Richard Gray Worcester was born in 1917 and educated at Blundell’s School and the Airspeed School of Aeronautical Engineering and, after the war, at George Washington University. He learnt to fly in 1934 at the age of 17. Early in the Second World War he served as a technical officer at the Aeroplane and Armament Experimental Establishment at Boscombe Down, and from 1943 to 1945 he was an RNVR pilot in the Admiralty Directorate of Air Warfare.

After the war he joined the editorial staff of The Aeroplane, specialising in pilot reports on new aircraft. (The March 2003 issue reprints his stylish air test report on the 1950 Airspeed Ambassador airliner.)

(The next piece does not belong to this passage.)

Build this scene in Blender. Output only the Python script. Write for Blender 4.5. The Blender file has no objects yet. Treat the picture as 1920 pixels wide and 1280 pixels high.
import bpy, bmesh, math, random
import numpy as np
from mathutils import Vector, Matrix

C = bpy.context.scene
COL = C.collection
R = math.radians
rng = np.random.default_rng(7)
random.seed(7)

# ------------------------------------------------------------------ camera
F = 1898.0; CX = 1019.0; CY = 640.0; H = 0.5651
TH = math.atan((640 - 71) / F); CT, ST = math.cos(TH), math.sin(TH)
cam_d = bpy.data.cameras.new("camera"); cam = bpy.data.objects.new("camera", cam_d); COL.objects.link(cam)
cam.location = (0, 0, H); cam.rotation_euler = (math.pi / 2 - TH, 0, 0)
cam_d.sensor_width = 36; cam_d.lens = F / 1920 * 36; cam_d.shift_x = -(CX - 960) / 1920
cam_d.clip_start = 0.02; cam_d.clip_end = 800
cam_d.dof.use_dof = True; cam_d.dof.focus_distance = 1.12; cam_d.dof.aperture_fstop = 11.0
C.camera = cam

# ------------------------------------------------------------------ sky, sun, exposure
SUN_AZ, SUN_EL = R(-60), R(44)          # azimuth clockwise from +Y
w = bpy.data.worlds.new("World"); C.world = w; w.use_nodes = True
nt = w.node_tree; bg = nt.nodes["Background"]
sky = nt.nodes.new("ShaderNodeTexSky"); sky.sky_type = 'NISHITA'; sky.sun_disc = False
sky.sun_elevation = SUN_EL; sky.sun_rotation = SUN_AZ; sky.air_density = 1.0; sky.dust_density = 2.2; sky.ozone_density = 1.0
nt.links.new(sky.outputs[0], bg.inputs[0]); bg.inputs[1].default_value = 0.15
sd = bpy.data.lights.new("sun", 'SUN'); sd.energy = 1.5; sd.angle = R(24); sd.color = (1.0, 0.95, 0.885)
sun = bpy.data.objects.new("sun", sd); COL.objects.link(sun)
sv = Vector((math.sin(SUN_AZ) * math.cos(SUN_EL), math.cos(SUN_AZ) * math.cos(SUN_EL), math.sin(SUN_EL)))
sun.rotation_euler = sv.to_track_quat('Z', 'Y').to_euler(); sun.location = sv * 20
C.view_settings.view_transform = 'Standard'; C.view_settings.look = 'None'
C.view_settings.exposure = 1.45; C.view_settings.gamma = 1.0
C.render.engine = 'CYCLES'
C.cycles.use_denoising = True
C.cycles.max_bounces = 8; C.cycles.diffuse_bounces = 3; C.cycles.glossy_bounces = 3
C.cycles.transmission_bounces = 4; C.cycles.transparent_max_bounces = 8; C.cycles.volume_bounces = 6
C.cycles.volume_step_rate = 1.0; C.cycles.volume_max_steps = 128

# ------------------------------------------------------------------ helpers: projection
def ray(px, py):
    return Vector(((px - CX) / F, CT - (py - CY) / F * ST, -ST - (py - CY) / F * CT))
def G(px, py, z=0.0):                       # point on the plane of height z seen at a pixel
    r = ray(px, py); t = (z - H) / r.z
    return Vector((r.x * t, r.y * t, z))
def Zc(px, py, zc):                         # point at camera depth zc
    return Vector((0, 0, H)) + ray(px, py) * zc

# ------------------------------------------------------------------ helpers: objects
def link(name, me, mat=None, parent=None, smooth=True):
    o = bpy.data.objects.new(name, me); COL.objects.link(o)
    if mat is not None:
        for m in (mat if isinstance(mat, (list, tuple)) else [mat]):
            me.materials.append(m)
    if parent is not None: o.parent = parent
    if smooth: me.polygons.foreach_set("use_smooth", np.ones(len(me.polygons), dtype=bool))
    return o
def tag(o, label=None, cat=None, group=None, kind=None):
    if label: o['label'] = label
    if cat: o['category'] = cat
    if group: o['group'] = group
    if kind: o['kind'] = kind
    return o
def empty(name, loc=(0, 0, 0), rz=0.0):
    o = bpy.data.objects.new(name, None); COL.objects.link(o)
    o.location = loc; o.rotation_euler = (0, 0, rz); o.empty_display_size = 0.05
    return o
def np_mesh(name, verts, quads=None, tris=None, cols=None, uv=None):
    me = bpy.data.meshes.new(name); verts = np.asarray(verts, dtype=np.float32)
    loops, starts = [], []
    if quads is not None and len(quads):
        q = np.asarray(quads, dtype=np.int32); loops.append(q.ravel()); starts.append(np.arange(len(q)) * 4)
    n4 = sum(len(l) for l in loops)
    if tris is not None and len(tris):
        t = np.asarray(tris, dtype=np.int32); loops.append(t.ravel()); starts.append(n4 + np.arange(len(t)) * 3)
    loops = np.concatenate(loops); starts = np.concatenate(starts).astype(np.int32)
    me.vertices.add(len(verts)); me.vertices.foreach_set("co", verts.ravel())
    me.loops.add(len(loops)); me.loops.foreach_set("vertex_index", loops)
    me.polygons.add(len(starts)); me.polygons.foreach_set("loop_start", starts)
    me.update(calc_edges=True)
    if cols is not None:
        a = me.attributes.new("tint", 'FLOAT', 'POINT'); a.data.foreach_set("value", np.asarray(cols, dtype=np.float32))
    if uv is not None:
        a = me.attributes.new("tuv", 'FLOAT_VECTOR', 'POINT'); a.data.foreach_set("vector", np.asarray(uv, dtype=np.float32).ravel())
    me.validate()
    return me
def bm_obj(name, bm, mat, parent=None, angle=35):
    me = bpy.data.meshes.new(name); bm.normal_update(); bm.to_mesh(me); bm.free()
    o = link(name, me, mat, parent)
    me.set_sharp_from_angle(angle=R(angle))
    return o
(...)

Disillusioned by what he considered to be the sycophancy of the British aviation trade press, Worcester left to form Aviation Studies International. The first issue of Aviation Report appeared in 1952. Published twice a week, with no advertising and no pictures, it commanded about £10 a copy in today’s money.

Aviation Report infuriated the aircraft industry, and was sometimes unfair, but the subscription list grew as aircraft industry managers who could not wait for the director’s copy demanded their own. Subscriptions poured in from all over the world, from government departments, foreign planemakers, newspaper air correspondents, and the aircraft industry’s customers.

In 1954 The Aeroplane wrote an editorial describing Worcester’s writings as, in effect, recidivist. He sued for libel and won damages of about £100,000 in today’s money.

In addition to Aviation Report, he published special analyses, also commanding substantial prices. The most famous was his 1957 An Industry Gone Mad, an analysis of the international airline industry’s “panic buying” of jet airliners. Worcester insisted that jets would always cost more to operate than turboprops, and would put fares up. This, though, was not to prove his most accurate policy analysis: jets were to sweep propellers from the long-haul passenger routes within ten years, and London-Nice by jet is now cheaper than London-Norwich by bus."